Luke records the various cities they came to on their journey and is quick to point out the difficulty they had with the wind. The contrary wind made their journey very slow and challenging--almost impossible at times. Their slow progress would cause another problem from them. As a side note, much of what Luke wrote in Acts 27 is checkable and has been verified. The fact that every checkable matter always shows Luke to be an exceptionally accurate historian lends credibility to his comments that cannot be examined in the modern age. God's word is true and reliable!

"Now when much time had been spent, and sailing was now dangerous because the Fast was already over, Paul advised them, saying, 'Men, I perceive that this voyage will end with disaster and much loss, not only of the cargo and ship, but also our lives.' Nevertheless the centurion was more persuaded by the helmsman and the owner of the ship than by the things spoken by Paul. And because the harbor was not suitable to winter in, the majority advised to set sail from there also, if by any means they could reach Phoenix, a harbor of Crete opening toward the southwest and northwest, and winter there" (Acts 27:9-12).

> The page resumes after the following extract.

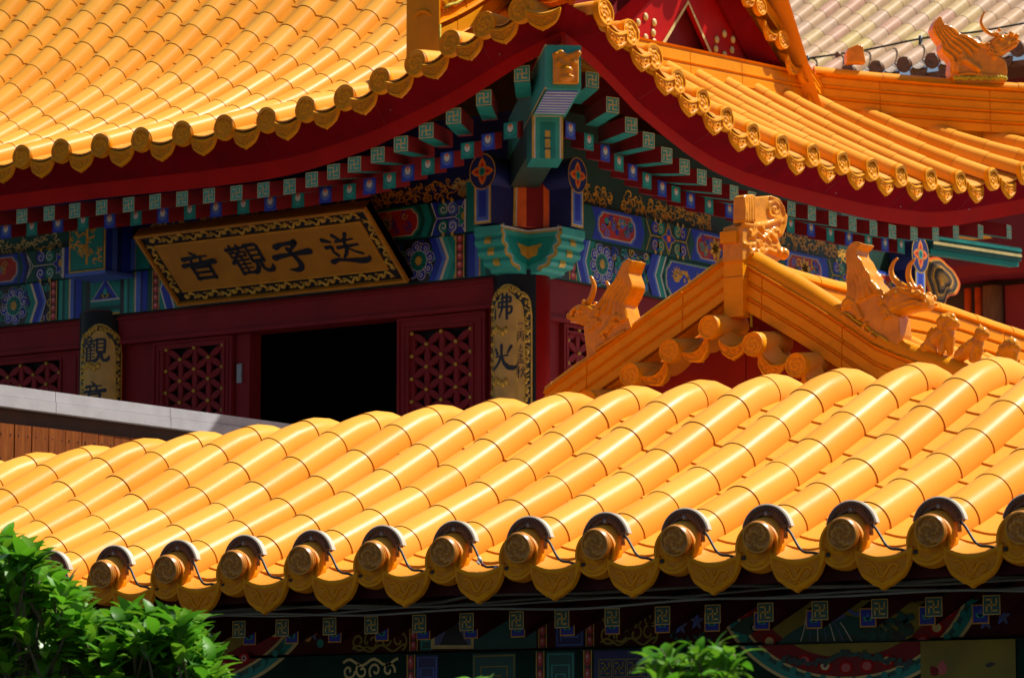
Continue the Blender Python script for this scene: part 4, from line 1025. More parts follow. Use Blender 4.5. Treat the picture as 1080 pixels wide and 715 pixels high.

Luke's reference to "the Fast" would have been the Day of Atonement (which would fall in late September or early October on our calendar today). Conditions for sea travel in that region always deteriorated even further as winter approached. The winds had crippled their progress and it would only get worse. Paul, aware of Julius' determination to get to Rome sooner rather than later, gives an uninspired opinion when declaring - "I perceive that this voyage will end with disaster and much loss, not only of the cargo and ship, but also our lives." Paul made this statement based on his past experiences and observations, not prophecy. He fears they are going to make a foolish decision rather than waiting for Spring, which would have been the safe time to complete their journey. Paul's speculation turns out to be mostly correct. They would suffer much loss, though no one would die.

The centurion, Julius, decides to keep sailing for now, hoping to reach Phoenix and stay there for the winter. Julius doesn't yet appreciate the apostle like he will in the future. For now Julius is persuaded to take to the advice of the helmsman and ship owner. This proves to be a costly mistake.